12.04 server x64 on my box. The drivers for the HighPoint tech card need to be built from source, but you can have it set to use DKMS to compile them when there are kernel updates, so it's not too bad.

It also worked on 10.04 server.

blackstripes
July 27th, 2012, 12:01 AM
I'm using Ubuntu 12.04 LTS x64 as well.

ian dobson
July 27th, 2012, 01:31 PM
Hi,

I'd have a look at using mdadm for your RAID needs. It's software RAID so it just uses the "normal" SATA ports on your motherboard.

I've been running Ubuntu/mdadm on various home servers for about the last 4-5 years without any major problems. Except for the occational hisk crash (Which RAID 5 covers nicely).

I'm currently running 8 2Tb wd drivers split into 3 RAID arrays, for backup any serving my mythTV media system.

But please don't forget RAID isn't a backup. Anything that you can't afford to loose you should backup to a seperate drive.
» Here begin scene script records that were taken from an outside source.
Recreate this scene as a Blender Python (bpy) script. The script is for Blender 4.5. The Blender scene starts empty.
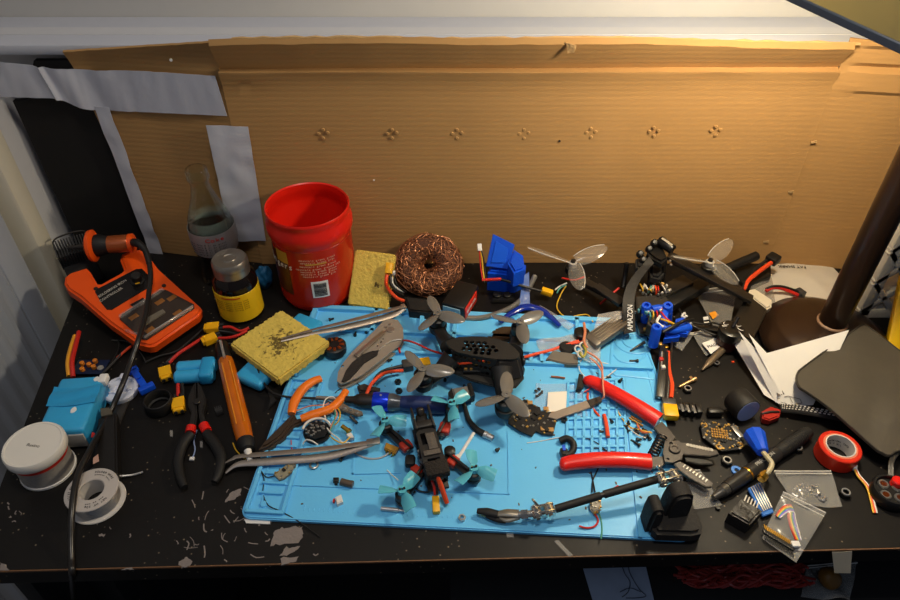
import bpy, bmesh, math, random
from mathutils import Vector, Matrix, noise
random.seed(7)
PI = math.pi
sc = bpy.context.scene
COL = sc.collection
# ------------------------------------------------------------ camera
H, TH, FP = 0.62, math.radians(40.6), 685.0
cam = bpy.data.cameras.new('camera'); cam.sensor_width = 36; cam.lens = FP/900*36
cam.clip_start = .01
co = bpy.data.objects.new('camera', cam); COL.objects.link(co)
co.location = (0, 0, H); co.rotation_euler = (PI/2-TH, 0, 0)
sc.camera = co
ct, st = math.cos(TH), math.sin(TH)
def ray(px, py):
    u, v = (px-450)/FP, (py-300)/FP
    return Vector((u, ct - v*st, -st - v*ct))
def at(px, py, z=0.0):
    d = ray(px, py); t = (z-H)/d.z
    return Vector((0, 0, H)) + d*t
def atY(px, py, Y):
    d = ray(px, py); return Vector((0, 0, H)) + d*(Y/d.y)
def atX(px, py, X):
    d = ray(px, py); return Vector((0, 0, H)) + d*(X/d.x)
# ------------------------------------------------------------ materials
def lin(h):
    if isinstance(h, str):
        h = h.lstrip('#'); c = [int(h[i:i+2], 16)/255 for i in (0, 2, 4)]
    else: c = h
    return tuple(x/12.92 if x <= .04045 else ((x+.055)/1.055)**2.4 for x in c)+(1,)
MC = {}
def M(name, hexc, r=.5, m=0, var=.12, vs=60, bump=0, bs=200, tr=0, alpha=1, ior=1.45, coat=0, emis=None, es=0, sub=0, spec=.5):
    if name in MC: return MC[name]
    mt = bpy.data.materials.new(name); mt.use_nodes = True
    nt = mt.node_tree; N = nt.nodes; L = nt.links
    p = N['Principled BSDF']
    tc = N.new('ShaderNodeTexCoord')
    n = N.new('ShaderNodeTexNoise'); n.inputs['Scale'].default_value = vs; n.inputs['Detail'].default_value = 4
    L.new(tc.outputs['Object'], n.inputs['Vector'])
    mx = N.new('ShaderNodeMix'); mx.data_type = 'RGBA'
    c = lin(hexc)
    mx.inputs[6].default_value = tuple(min(1, x*(1+var)) for x in c[:3])+(1,)
    mx.inputs[7].default_value = tuple(x*(1-var) for x in c[:3])+(1,)
    L.new(n.outputs['Fac'], mx.inputs[0]); L.new(mx.outputs[2], p.inputs['Base Color'])
    p.inputs['Roughness'].default_value = r; p.inputs['Metallic'].default_value = m
    p.inputs['IOR'].default_value = ior; p.inputs['Transmission Weight'].default_value = tr
    p.inputs['Alpha'].default_value = alpha; p.inputs['Coat Weight'].default_value = coat
    p.inputs['Specular IOR Level'].default_value = spec
    if sub: 
        p.inputs['Subsurface Weight'].default_value = sub; p.inputs['Subsurface Scale'].default_value = .01
    if emis: 
        p.inputs['Emission Color'].default_value = lin(emis); p.inputs['Emission Strength'].default_value = es
    if bump:
        b = N.new('ShaderNodeBump'); b.inputs['Strength'].default_value = bump; b.inputs['Distance'].default_value = .002
        n2 = N.new('ShaderNodeTexNoise'); n2.inputs['Scale'].default_value = bs; n2.inputs['Detail'].default_value = 5
        L.new(tc.outputs['Object'], n2.inputs['Vector']); L.new(n2.outputs['Fac'], b.inputs['Height']); L.new(b.outputs['Normal'], p.inputs['Normal'])
    MC[name] = mt; return mt
blk = M('black plastic', '161514', .42)
blkm = M('matte black plastic', '1a1918', .65, bump=.2)
rub = M('black rubber', '131212', .6)
dgrey = M('dark grey plastic', '3b3a39', .45)
steel = M('polished steel', 'c9c6c2', .3, .75)
bsteel = M('brushed steel', 'a1968c', .4, .7, bump=.1, bs=400)
dsteel = M('dark steel', '4b4744', .42, .9)
brass = M('brass', 'c79a3c', .3, 1)
gold = M('gold pads', 'caa35a', .35, .8)
copper = M('copper winding', 'b05a2a', .35, .9)
yel = M('yellow connector nylon', 'f2b416', .4)
ora = M('orange wire silicone', 'e8491c', .5)
redw = M('red wire silicone', 'c8281e', .5)
blkw = M('black wire silicone', '191817', .5)
whtw = M('white wire', 'dcd8d0', .5)
yelw = M('yellow wire', 'dcae2c', .5)
pink = M('pink wire', 'd88a70', .5)
wht = M('white plastic', 'dedbd6', .45)
paper = M('white paper', 'e9e6e2', .8, var=.03)
carbon = M('carbon fibre', '1c1b1a', .35, coat=.3)
pcb = M('black circuit board', '17181a', .4)
chipm = M('chip resin', '0f0f0f', .5)
sold = M('tin solder', 'a9a7a2', .35, .9)
blueP = M('blue printed plastic', '0a4fd6', .42, bump=.25, bs=300)
blueT = M('light blue shrink wrap', '35a6dc', .4, bump=.1)
clear = M('clear plastic', 'd9d4cc', .12, alpha=.2)
bagm = M('clear bag film', 'e0ded8', .14, alpha=.15, bump=.8, bs=35)
redp = M('red rubber grip', 'e01f16', .3, coat=.3)
copp = M('bright copper', 'c26a3e', .3, 1)
ink = M('black print ink', '1d1c1c', .7)
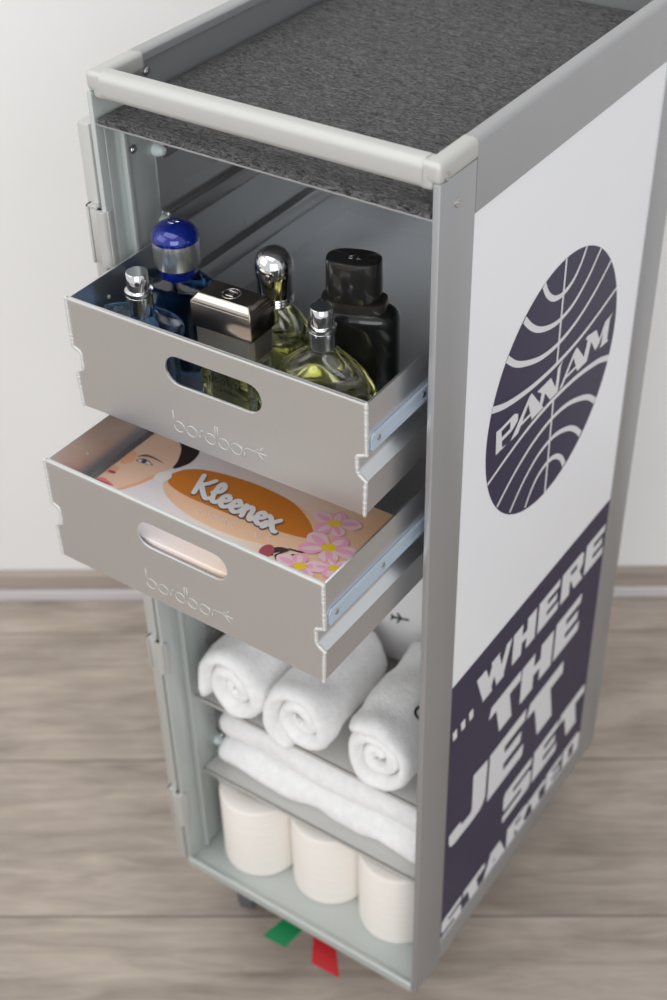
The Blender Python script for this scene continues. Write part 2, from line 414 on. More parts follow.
# the airline's name along the band
def let(*ps):
    for p in ps: pn(p, 2, 2)
let([(101.5, 757.6), (110, 756.8), (113.5, 735), (122, 733.4), (103, 733.6)], [(110, 756.8), (132, 757.5), (133, 754), (110, 753)],
    [(125, 757), (132, 757.5), (138.5, 753.5), (139, 747), (133, 743.5), (126, 743)], [(110, 746), (128, 746.4), (133, 743.5), (128, 742), (110, 742)])
let([(128, 732.4), (141, 732.4), (160.5, 758), (158.5, 760.6), (154, 757)], [(154, 757.5), (161, 761), (186, 732), (165, 732)], [(141, 740.6), (164, 740.6), (166, 737.4), (139, 737.4)])
let([(171, 756.4), (190, 756.4), (191, 755), (182, 733.4), (176, 733.4), (180, 750)], [(178, 756.4), (196, 756.4), (212, 733), (198, 733)], [(206, 733), (212, 733), (214, 758.5), (217, 762.5), (208, 759)])
let([(214, 733.4), (221, 733.4), (244, 759), (242, 761), (236, 757)], [(236, 757.5), (244, 761), (268, 733.6), (249, 733.6)], [(226, 741.5), (250, 741.5), (252, 738.4), (224, 738.4)])
let([(258, 736), (268, 734), (275, 757), (282, 758.5), (264, 761.8), (259.5, 760.5), (265, 757)], [(266, 760.8), (282, 758.5), (293, 741), (284, 736)],
    [(284, 736), (291, 739), (304, 757.5), (313, 758.5), (300, 758)], [(298, 753), (302, 757.5), (315, 759.5), (310, 755), (308.5, 735), (312, 731.5), (293, 733.4), (296, 736)])
# slogan: heavy upright letters, (x0, x1, z0, z1)
def T(x0, x1, z0, z1):
    h = z1-z0; t = .27*h; c_ = (x0+x1)/2; s = .52*h
    let([(x0+.06*h, z1), (x1, z1), (x1+.02*h, z1-t), (x0-.02*h, z1-t)], [(c_-.08*h-s/2, z1-t*.9), (c_-.08*h+s/2, z1-t*.9), (c_+.08*h+s/2, z0), (c_-s*.30, z0)])
def H(x0, x1, z0, z1):
    h = z1-z0; s = .40*(x1-x0)
    let([(x0, z1), (x0+s, z1), (x0+s, z0), (x0, z0)], [(x1-s, z1), (x1, z1), (x1, z0), (x1-s, z0)], [(x0+s*.9, z0+.62*h), (x1-s*.9, z0+.62*h), (x1-s*.9, z0+.37*h), (x0+s*.9, z0+.37*h)])
def E(x0, x1, z0, z1):
    h = z1-z0; w = x1-x0; s = .42*w
    let([(x0, z1), (x0+s, z1), (x0+s, z0), (x0, z0)])
    for f0, f1, k in ((.77, 1., .99), (.40, .62, .90), (0., .25, 1.)): let([(x0+s*.9, z0+f1*h), (x0+w*k, z0+f1*h), (x0+w*k-.02*w, z0+f0*h), (x0+s*.9, z0+f0*h)])
def R(x0, x1, z0, z1):
    h = z1-z0; w = x1-x0; s = .40*w
    let([(x0, z1), (x0+s, z1), (x0+s, z0), (x0, z0)], [(x0+s*.9, z1), (x0+.85*w, z1), (x0+.97*w, z1-.10*h), (x0+.97*w, z1-.23*h), (x0+s*.9, z1-.23*h)],
        [(x0+.68*w, z1-.2*h), (x0+.97*w, z1-.2*h), (x0+.97*w, z1-.42*h), (x0+.68*w, z1-.42*h)],
        [(x0+s*.9, z1-.38*h), (x0+.97*w, z1-.38*h), (x0+.97*w, z1-.46*h), (x0+.86*w, z1-.58*h), (x0+s*.9, z1-.58*h)],
        [(x0+.42*w, z1-.52*h), (x0+.80*w, z1-.52*h), (x1+.02*w, z0), (x0+.62*w, z0)])
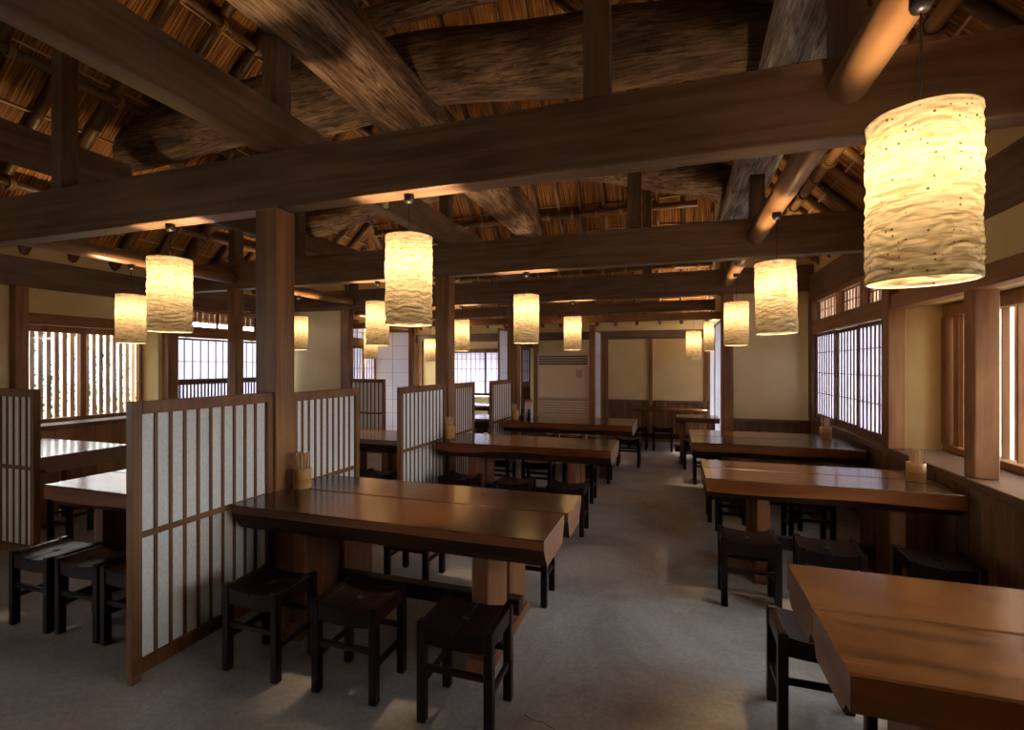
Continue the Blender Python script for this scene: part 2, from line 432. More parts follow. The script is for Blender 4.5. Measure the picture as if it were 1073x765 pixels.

RAID won't help you when you delete the wrong file by mistake.

Regards
Ian Dobson

CharlesA
July 27th, 2012, 02:44 PM
The OP would still need a SATA card, cuz there is only two SATA ports on the mobo, but mdadm is a good way to go here.

Read more here (http://zackreed.me/articles?tag_id=22).

rubylaser
July 27th, 2012, 08:52 PM
If the OP has an open PCI-Express x16 or x8 slot, I'd suggest an IBM br10i (http://www.ebay.com/itm/IBM-ServeRAID-BR10i-SAS-SATA-Controller-/280903580331?pt=US_Server_Disk_Controllers_RAID_Ca rds&hash=item4167287aab#ht_500wt_1209) or m1015 card (purchased off ebay) + mdadm. This is a very flexible and cost effective way to go and would add up to 8 SATA ports to your system.

The good news is that you really don't need expensive hardware to support even very large arrays with any of the ideas suggested.